Men's Basketball

Sustained success the next challenge for UT Arlington basketball

A pattern is emerging at UT Arlington.

In 2008, the Mavericks reached the NCAA Tournament in coach Scott Cross’ second year. In 2012, they won a school-record 24 games, captured the Southland Conference and advanced to the NIT for the first time in 31 years. In the past two years, they’ve won 51 games, made consecutive postseason appearances and just completed the first meaningful postseason run in program history.

Four years separated one high-water mark from the next. Then it was another four or five before another peak.

But this time, the peak juts a little higher in terms of wins (27) and, it’s more sustainable. At least that’s the rarefied air at which Cross is aiming.

“To be a top-50 program year in and year out, I would consider that a mid-major power,” Cross said after Wednesday’s season-ending 80-76 loss to Cal State Bakersfield in the NIT quarterfinals. “It’s just one year. We’ve got to figure out how to keep it at that level. That is a dream and a goal of mine is to get to that level.”

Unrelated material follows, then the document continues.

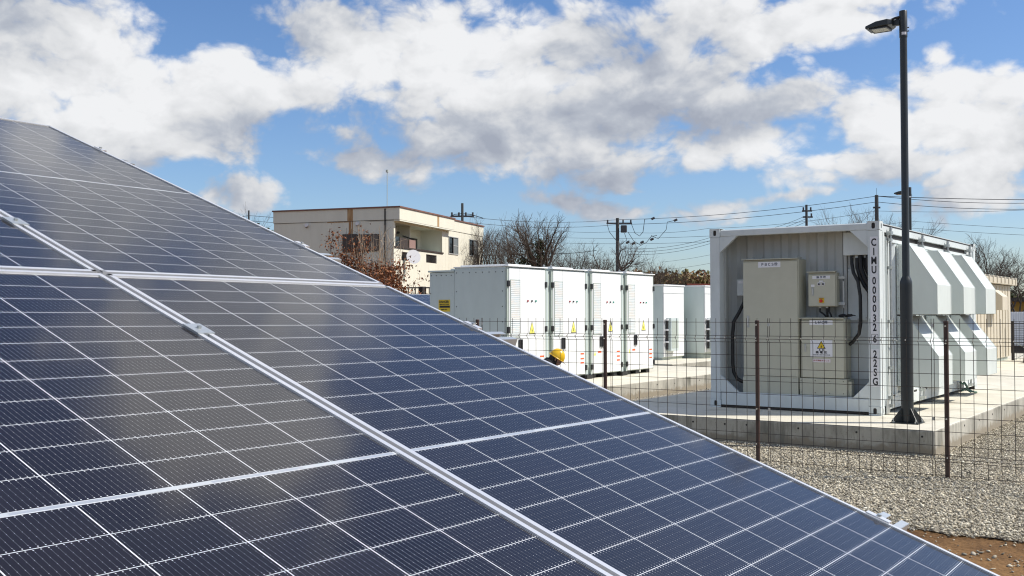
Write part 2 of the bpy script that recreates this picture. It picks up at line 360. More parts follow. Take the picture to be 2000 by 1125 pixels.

UTA (27-9) was ranked 45th in this season’s final RPI rankings. The Sun Belt regular-season title the Mavs won this year came in a conference ranked 13th in conference RPI, quite a step up from the Southland, the Mavs’ former conference, which clocks in at either 26 or 27, depending on the numbers used.

The work to sustain and improve on that mark begins Friday, Cross said. He gave himself Thursday off, thank you very much.

Though the Mavericks are losing four players Cross calls “the heart and soul” of their two-year run, it appears their two most talented players will return. Kevin Hervey said after Wednesday’s season-ending loss that he plans to return for his senior season next year, which is also point guard Erick Neal’s senior season.

Hervey battled swelling in his left knee at times this season after he tore his ACL as a sophomore. Neal, if he stays at the pace of his past two seasons, is likely to break the UTA career assists record (650) around the midway point of next season.

“I’ll look at the season as a whole and walk away from it, not satisfied, but I’ll be OK, because we did something we’ve never done before,” Hervey said. “The type of coach [Cross] is, he won’t let us be OK with that. He won’t let us be satisfied. As a season — as a whole, it was all right. But we won’t settle for anything like this next year. We want to go to the NCAA Tournament.”

An inopportune injury to Jalen Jones, the team’s second-leading scorer, in the Sun Belt Tournament quarterfinals might have kept the Mavs from realizing that dream this year. But Cross would like to see something of a return to UTA’s 2015-16 form, in terms of rebounding and toughness.

And he is looking to Hervey, the conference’s player of the year.

“I think he could lead the country in rebounding if he decides that’s what he wants to do,” Cross said. “It’ll be a point of emphasis for us this summer and into the fall.”

Hervey, an Arlington Bowie grad, averaged 17.1 points and 8.5 rebounds per game, and his success has Cross and his coaching staff looking for recruits in the Hervey mold.

Cross drew the Hervey comparison to three of the four members of his recruiting class: Tim Holland, a 6-8 forward out of Cedar Ridge; Davion Turner, a 6-9 junior college transfer from Hill College and Cedar Hill; and 6-7 White Settlement Brewer grad Pedro Castro.

“We need guys who can pass, dribble and shoot,” Cross said. “But also a guy with more size and length.”

That sounds familiar. Now, Cross and Co. need that recipe to continuously bear the fruits of success that UTA has been sowing under his watch.